Lamentablemente, hay poderes fácticos en nuestra sociedad a los que parece que les siga interesando que Valencia solo exista desde que un rey aragonés se la robó al Islam y la incluyó en sus dominios, pero, obviamente, la realidad va mucho más allá. Como el lector podrá comprobar, la historia de nuestras tierras es mucho más antigua, rica y compleja… y se remonta muchos siglos atrás de las depredaciones del Cid y los posteriores años de la conquista aragonesa. Los valencianos – y el resto de gentes de la España meridional – somos íberos, somos romanos y más moros que godos. Esas cuatro bravas sangres, perfumadas con gotas griegas y fenicias de intenso sabor mediterráneo, forman nuestra idiosincrasia pues ningún pueblo invasor sustituyó al que aquí vivia, sino que se mezcló y asimiló los rasgos culturales que encontró, conformando nuestra compleja identidad actual.

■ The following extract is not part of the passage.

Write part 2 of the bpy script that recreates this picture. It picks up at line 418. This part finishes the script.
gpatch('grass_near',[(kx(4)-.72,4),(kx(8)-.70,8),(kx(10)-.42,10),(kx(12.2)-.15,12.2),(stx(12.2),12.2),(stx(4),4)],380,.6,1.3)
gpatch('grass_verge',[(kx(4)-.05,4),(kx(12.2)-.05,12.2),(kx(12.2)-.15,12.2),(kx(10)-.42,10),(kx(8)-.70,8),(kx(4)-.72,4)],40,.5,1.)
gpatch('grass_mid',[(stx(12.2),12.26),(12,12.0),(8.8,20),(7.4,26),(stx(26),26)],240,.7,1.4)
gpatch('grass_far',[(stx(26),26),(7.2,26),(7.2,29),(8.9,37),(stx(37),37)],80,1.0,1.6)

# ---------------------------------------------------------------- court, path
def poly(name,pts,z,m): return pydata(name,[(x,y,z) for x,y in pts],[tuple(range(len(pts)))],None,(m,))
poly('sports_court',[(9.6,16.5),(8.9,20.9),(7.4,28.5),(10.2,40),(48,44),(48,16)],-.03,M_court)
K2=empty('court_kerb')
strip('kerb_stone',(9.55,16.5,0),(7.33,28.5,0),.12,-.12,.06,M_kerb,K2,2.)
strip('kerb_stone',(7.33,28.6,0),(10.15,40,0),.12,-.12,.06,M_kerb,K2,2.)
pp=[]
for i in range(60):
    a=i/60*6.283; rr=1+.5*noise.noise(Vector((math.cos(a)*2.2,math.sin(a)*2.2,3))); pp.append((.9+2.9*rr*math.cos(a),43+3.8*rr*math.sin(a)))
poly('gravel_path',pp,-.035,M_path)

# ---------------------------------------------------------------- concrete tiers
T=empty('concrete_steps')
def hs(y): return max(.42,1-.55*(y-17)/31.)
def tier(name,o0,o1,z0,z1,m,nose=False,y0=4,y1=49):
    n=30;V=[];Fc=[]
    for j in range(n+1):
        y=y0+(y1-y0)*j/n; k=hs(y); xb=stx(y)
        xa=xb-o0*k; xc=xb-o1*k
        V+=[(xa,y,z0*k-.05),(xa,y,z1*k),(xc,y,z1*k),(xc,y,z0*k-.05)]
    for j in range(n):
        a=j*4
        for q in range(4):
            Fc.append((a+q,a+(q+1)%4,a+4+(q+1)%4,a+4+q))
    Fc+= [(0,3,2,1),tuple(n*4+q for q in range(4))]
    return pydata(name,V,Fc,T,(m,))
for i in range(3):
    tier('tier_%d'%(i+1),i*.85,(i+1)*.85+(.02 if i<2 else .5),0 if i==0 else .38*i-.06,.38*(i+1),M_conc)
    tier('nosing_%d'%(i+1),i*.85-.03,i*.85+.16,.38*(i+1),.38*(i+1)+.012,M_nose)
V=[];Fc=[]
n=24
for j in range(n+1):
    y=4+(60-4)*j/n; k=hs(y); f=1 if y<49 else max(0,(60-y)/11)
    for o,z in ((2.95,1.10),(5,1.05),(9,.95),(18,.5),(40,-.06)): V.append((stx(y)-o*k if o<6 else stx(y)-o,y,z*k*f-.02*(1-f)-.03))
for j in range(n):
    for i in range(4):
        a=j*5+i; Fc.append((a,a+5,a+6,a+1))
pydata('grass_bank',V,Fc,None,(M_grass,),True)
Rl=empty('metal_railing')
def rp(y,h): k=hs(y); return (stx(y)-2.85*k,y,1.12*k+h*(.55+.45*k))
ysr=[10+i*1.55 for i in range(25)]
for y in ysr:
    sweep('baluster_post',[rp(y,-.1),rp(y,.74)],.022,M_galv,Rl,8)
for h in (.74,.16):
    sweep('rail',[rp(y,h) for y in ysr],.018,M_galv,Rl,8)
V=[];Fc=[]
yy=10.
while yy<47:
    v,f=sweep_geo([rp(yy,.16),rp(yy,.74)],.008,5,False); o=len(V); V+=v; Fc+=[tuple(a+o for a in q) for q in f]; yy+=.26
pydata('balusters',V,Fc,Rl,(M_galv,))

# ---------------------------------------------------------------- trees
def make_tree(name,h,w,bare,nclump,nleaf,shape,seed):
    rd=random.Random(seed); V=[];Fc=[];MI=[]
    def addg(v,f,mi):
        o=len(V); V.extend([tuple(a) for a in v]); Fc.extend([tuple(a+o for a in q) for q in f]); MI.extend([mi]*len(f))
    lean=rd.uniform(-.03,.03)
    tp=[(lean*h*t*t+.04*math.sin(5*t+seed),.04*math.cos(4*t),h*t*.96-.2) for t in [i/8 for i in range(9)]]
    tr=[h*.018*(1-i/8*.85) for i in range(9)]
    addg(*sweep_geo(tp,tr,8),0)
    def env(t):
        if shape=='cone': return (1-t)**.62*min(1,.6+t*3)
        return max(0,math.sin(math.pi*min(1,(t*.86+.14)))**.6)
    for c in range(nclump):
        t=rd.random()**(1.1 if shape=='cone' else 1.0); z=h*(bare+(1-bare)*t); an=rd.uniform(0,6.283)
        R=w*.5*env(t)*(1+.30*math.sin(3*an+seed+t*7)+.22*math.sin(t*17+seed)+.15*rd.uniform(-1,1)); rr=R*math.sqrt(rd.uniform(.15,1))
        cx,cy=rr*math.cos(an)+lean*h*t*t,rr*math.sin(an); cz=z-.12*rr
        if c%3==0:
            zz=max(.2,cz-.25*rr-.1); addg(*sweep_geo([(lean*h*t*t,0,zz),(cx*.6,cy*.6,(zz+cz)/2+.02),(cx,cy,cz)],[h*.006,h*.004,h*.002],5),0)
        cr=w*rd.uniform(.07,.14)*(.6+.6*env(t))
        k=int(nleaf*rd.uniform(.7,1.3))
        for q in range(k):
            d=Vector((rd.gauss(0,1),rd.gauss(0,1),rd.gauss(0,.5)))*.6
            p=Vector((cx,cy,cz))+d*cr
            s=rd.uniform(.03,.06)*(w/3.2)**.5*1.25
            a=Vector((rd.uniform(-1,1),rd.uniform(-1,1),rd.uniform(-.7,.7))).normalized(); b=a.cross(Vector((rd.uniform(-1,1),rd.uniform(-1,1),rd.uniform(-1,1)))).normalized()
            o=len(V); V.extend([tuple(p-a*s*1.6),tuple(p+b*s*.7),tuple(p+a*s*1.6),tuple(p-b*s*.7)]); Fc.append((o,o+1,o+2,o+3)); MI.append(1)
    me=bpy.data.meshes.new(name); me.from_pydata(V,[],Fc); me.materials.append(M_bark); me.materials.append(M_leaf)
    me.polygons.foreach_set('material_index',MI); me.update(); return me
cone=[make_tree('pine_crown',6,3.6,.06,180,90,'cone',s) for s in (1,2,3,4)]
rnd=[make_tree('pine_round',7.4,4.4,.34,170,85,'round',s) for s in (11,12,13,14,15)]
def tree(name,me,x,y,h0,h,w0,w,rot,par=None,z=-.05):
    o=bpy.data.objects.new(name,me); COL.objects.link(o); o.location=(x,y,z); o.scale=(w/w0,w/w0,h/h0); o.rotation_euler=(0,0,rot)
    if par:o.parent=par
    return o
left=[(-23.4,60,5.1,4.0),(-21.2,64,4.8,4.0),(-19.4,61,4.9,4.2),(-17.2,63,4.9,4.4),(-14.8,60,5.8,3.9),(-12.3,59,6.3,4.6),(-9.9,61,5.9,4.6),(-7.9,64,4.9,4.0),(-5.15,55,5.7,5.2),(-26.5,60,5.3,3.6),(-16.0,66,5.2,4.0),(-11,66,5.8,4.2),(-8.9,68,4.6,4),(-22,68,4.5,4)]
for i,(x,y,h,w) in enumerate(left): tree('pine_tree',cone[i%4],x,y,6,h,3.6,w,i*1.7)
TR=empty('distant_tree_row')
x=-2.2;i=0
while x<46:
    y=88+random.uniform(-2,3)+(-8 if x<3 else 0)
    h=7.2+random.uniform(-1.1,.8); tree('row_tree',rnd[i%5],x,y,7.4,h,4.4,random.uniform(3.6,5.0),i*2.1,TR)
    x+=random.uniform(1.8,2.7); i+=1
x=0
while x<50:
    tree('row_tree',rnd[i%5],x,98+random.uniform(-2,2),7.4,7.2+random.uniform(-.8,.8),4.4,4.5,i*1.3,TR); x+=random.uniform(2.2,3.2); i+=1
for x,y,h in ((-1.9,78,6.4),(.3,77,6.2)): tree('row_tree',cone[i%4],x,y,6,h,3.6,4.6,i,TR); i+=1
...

La Comunitat Valenciana atesora miles de años de Historia de los cuales me he permitido la frivolidad de reflejar sólo una pequeña etapa, corta pero crucial, en la que dos de los hombres más grandes que dio la Roma republicana eligieron nuestro solar para dirimir sus irreconciliables diferencias:

Q.SERTORIVS VS. G.POMPEIVS.MAGNVS

Por supuesto, pido mil disculpas por los posibles gazapos e incoherencias históricas que lectores más duchos que yo en Arqueología e Historia Antigua de España puedan detectar en algunos pasajes de esta novela. Sólo ruego una pizca de consideración ante la imperfecta reconstrucción del mundo antiguo a manos de un sencillo aficionado. Pese a ser una obra de ficción histórica, y por lo tanto sujeta a las licencias del autor, he intentado ser lo más fiel posible a los difusos, y a veces contradictorios, datos que nos han llegado de aquellos tiempos lejanos, turbulentos y legendarios.